Thursday, January 21, 2010

The Monstrumologist

The Monstrumologist
By Rick Yancey
Simon & Schuster, 2009. 448 pgs. Young Adult

"Snap to, Will Henry!" cries Dr. Pellinore Warthrop when a strange package arrives at his back door amidst the night, delivered by a decrepit graverobber. And Will Henry--exhausted, exploited, twelve-year-old Will Henry--must rise to assist the doctor of dubious philosophy as the package is opened. . . and terror itself rises from the shadows and ashes of a father's past. Terror that the "good" monstrumologist and his adolescent assistant must track, define, study, and quite horrifically, face and destroy.

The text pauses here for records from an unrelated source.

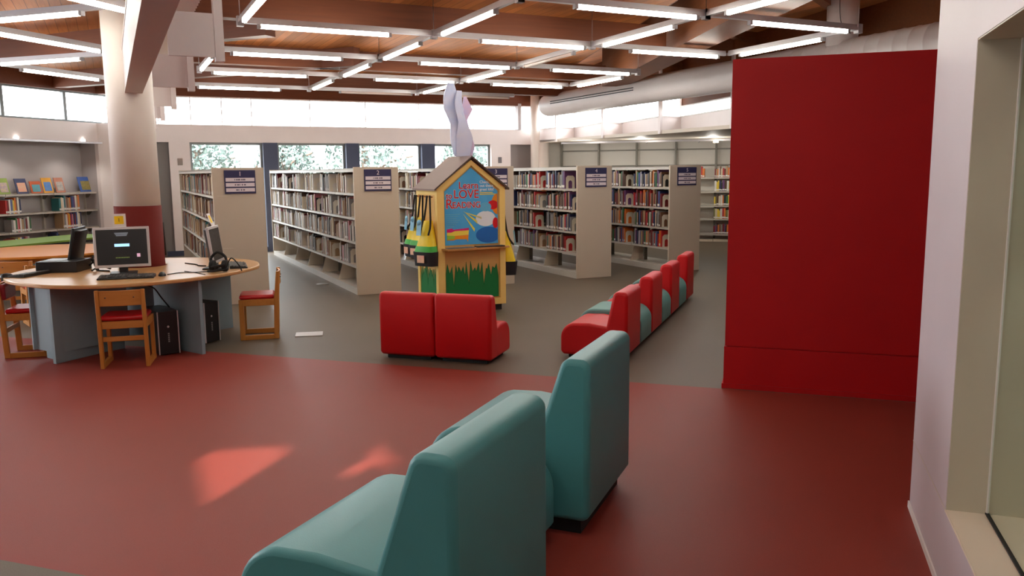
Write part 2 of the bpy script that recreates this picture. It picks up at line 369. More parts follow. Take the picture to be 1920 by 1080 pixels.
for (xa, ya), (xb, yb) in ((dkr[0], h1), (h1, AtoB(3.2, -3.7))): prism(bm, [(xa, ya), (xb, yb), (xb + .02, yb + .01), (xa + .02, ya + .01)], 'z', ZD, ZH + .05)
struct('trim_41', bm, GLULAM, rot=ROTB)
for bb in (5.3, 8.62, 12.1, 14.75):
    # the hip beam: world line through (1.80,12.70) and (2.15,8.67)
    def hip(b):
        p0 = Vector((1.80, 12.70, 0)); dv = Vector((0.35, -4.03, 0)); t = (b - p0.dot(dB)) / dv.dot(dB); return (p0 + dv * t).dot(dP)
    bm = BM(); box(bm, 0.2, min(hip(bb) - .1, 8.9), bb - .08, bb + .08, 3.05, ZD); struct('ceiling_beam', bm, GLULAM, rot=ROTB)
hp0 = Vector((1.62, 14.8, 0)); hp1 = Vector((2.75, 2.0, 0)); hd = (hp1 - hp0); ha = math.atan2(hd.y, hd.x)
bm = BM(); box(bm, 0, hd.length, 0, .42, 3.03, ZH); struct('ceiling_beam', bm, GLULAML, loc=hp0, rot=ha)
for (x, y) in ((2.5, 11.6), (2.35, 15.6), (2.75, 8.8), (3.0, 5.6)):
    bm = BM(); box(bm, 0, 8.5, -.06, .06, 3.56, ZH); struct('ceiling_beam', bm, GLULAML, loc=(x, y, 0), rot=math.radians(90 - 34))
for (q, a, ln) in ((-12, 11.2, 6.2), (-12, 8.6, 6.6), (-12, 6.0, 7.2), (-12, 3.4, 7.5)):
    P = PA(q, a); bm = BM(); box(bm, 0, ln, -.08, .08, 3.05, ZD); struct('ceiling_beam', bm, GLULAM, loc=P, rot=math.radians(-24))

# red partition, right wall with inner window, rear enclosure
bm = BM(); box(bm, -.38, 4.6, 5.92, 6.22, .31, 2.295); box(bm, -.385, 4.6, 5.915, 6.22, .03, .303); box(bm, -.37, 4.6, 5.93, 6.2, .303, .31); box(bm, -.395, 4.6, 5.9, 6.22, 0, .035)
struct('wall_center', bm, REDWALL, rot=ROTA)
QR = .59; WA = 3.19; WZ0, WZ1 = .32, 1.98
bm = BM(); box(bm, QR, QR + .5, WA, 4.0, 0, ZH); box(bm, QR, QR + .5, -3.6, WA, WZ1, ZH); box(bm, QR, QR + .5, -3.6, .4, 0, WZ1); box(bm, QR, QR + .5, .4, WA, 0, WZ0 - .005)
struct('wall_right', bm, mat('right_wall_paint', (208, 194, 200), 0.5, noise=0.04, scale=2), rot=ROTA)
bm = BM(); box(bm, QR + .001, QR + .5, WA - .006, WA - .001, WZ0, WZ1); box(bm, QR + .001, QR + .5, .4, WA, WZ1 - .006, WZ1 - .001); struct('trim_20', bm, mat('beige_reveal', (206, 198, 180), 0.6, noise=0.05, scale=3), rot=ROTA)
bm = BM(); box(bm, QR - .0015, QR - .001, -3.5, 4.0, WZ0 - .003, WZ0 + .002); struct('trim_22', bm, WARMW, rot=ROTA)
bm = BM(); box(bm, QR - .004, QR + .55, .4, WA - .006, WZ0 - .005, WZ0); struct('trim_21', bm, mat('cream_sill', (232, 216, 200), 0.45), rot=ROTA)
bm = BM(); box(bm, QR - .008, QR - .001, -3.5, 4.0, 0, .03); struct('baseboard_right', bm, MULL, rot=ROTA)
w = bpy.data.objects.new('window_50', None); COL.objects.link(w); w['kind'] = 'structure'; w.location = PA(QR + .132, 0); w.rotation_euler = (0, 0, ROTA)
bm = BM(); quad(bm, [(0, .4, WZ0), (0, WA - .006, WZ0), (0, WA - .006, WZ1), (0, .4, WZ1)]); obj('pane', bm, GLASSG, w)
bm = BM(); box(bm, -.006, .006, .4, WA - .006, WZ0, WZ0 + .006); obj('gasket', bm, [DARK], w)
bm = BM(); box(bm, -.004, .004, WA - .012, WA - .006, WZ0 + .006, WZ1); obj('jamb_bead', bm, [MULL], w)
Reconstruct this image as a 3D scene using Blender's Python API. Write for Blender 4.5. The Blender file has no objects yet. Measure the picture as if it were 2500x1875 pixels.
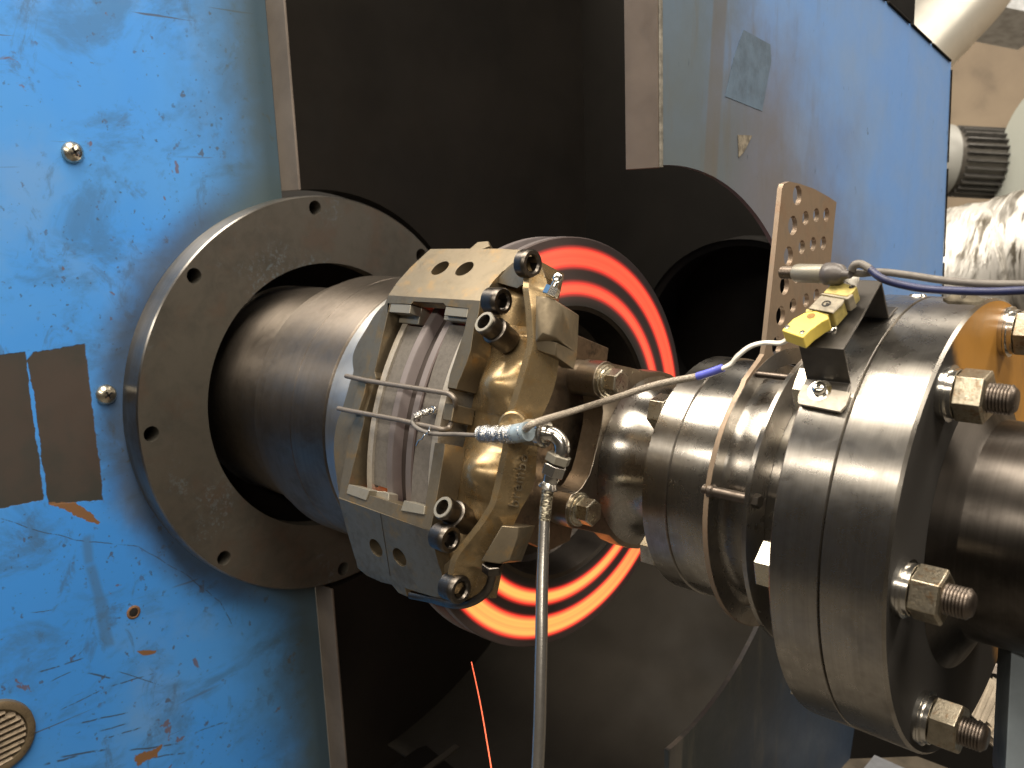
import bpy, bmesh, math, random
from mathutils import Vector, Matrix, geometry
random.seed(7)
PI = math.pi
S = bpy.context.scene
COL = S.collection
V = Vector
# ------------------------------------------------------------------ camera
CR = Matrix(((0.72684601, 0.6858354, -0.03639617),      # right
             (0.1109066, -0.16950664, -0.97926872),     # down
             (-0.67778655, 0.70774099, -0.1992689)))    # forward
CC = V((0.46199459, -0.54596196, 0.19648636))
FP = 2219.77
cam_d = bpy.data.cameras.new('camera')
cam = bpy.data.objects.new('camera', cam_d); COL.objects.link(cam)
cam_d.sensor_width = 36; cam_d.lens = FP / 2500 * 36
cam_d.clip_start = 0.02; cam_d.clip_end = 60
rot = Matrix((CR[0], -CR[1], -CR[2])).transposed()
cam.matrix_world = Matrix.Translation(CC) @ rot.to_4x4()
cam_d.dof.use_dof = True; cam_d.dof.focus_distance = 0.60; cam_d.dof.aperture_fstop = 14
S.camera = cam
# ------------------------------------------------------------------ light
w = bpy.data.worlds.new('World'); S.world = w; w.use_nodes = True
bg = w.node_tree.nodes['Background']; bg.inputs[0].default_value = (1, .86, .70, 1); bg.inputs[1].default_value = 0.06
S.view_settings.view_transform = 'Standard'; S.view_settings.look = 'None'
S.view_settings.exposure = 0.0; S.view_settings.gamma = 1
def area(name, loc, target, sx, sy, power, col=(1, .90, .76)):
    l = bpy.data.lights.new(name, 'AREA'); l.shape = 'RECTANGLE'; l.size = sx; l.size_y = sy
    l.energy = power; l.color = col
    o = bpy.data.objects.new(name, l); COL.objects.link(o); o.location = loc
    z = (V(loc) - V(target)).normalized(); x = V((1, 0, 0)); x = (x - z * x.dot(z)).normalized(); y = z.cross(x)
    o.matrix_world = Matrix.Translation(loc) @ Matrix((x, y, z)).transposed().to_4x4()
    return o
area('ceiling_lamp', (-0.55, -0.50, 2.0), (-.3, -0.1, 0), 5.8, 0.90, 260)
area('ceiling_lamp', (0.9, -2.6, 1.75), (0, 0, 0), 4.2, 0.25, 66)
area('ceiling_lamp', (1.4, 1.6, 2.1), (0.5, 0.3, 0), 3.6, 0.4, 75)

# ------------------------------------------------------------------ pixel helpers (photo pixels -> places in the world)
def ray(u, v): return CR.transposed() @ V(((u - 1250) / FP, (v - 937.5) / FP, 1))
def atx(u, v, x): d = ray(u, v); return CC + d * ((x - CC.x) / d.x)
def aty(u, v, y): d = ray(u, v); return CC + d * ((y - CC.y) / d.y)
def atz(u, v, z): d = ray(u, v); return CC + d * ((z - CC.z) / d.z)
def atd(u, v, D): return CC + ray(u, v) * D
PH = math.radians(20.5)
CT = V((0, math.sin(PH), math.cos(PH))); CN = V((0, -math.cos(PH), math.sin(PH)))
def cw(x, s, h): return V((x, 0, 0)) + CT * s + CN * h            # caliper frame -> world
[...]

Few young adult novels aspire to the beauty and complexity of Yancey's work. On the surface, The Monstrumologist is a harrowing, morbid tale of the Anthropophagi, mythical beasts remembered in the works of Shakespeare and Herotodus, and their stalking of a sleepy nineteenth-century Massachusetts town. But Yancey is a storyteller of remarkable distinction and skill; and as his macabre plot unfolds, twisting its claws into the reader, one begins to realize that Yancey isn't merely weaving a gripping, chilling story, but defining humanity in terms of monstrousness, in the terms of ties that bind, and of those emotions and abilities that truly elevate us beyond the beast.

As a warning: this book is graphically violent, and the Anthropophagi are creatures vaulted beyond the realm of nightmare. Not for the faint of heart, but certainly worth the journey. Five stars.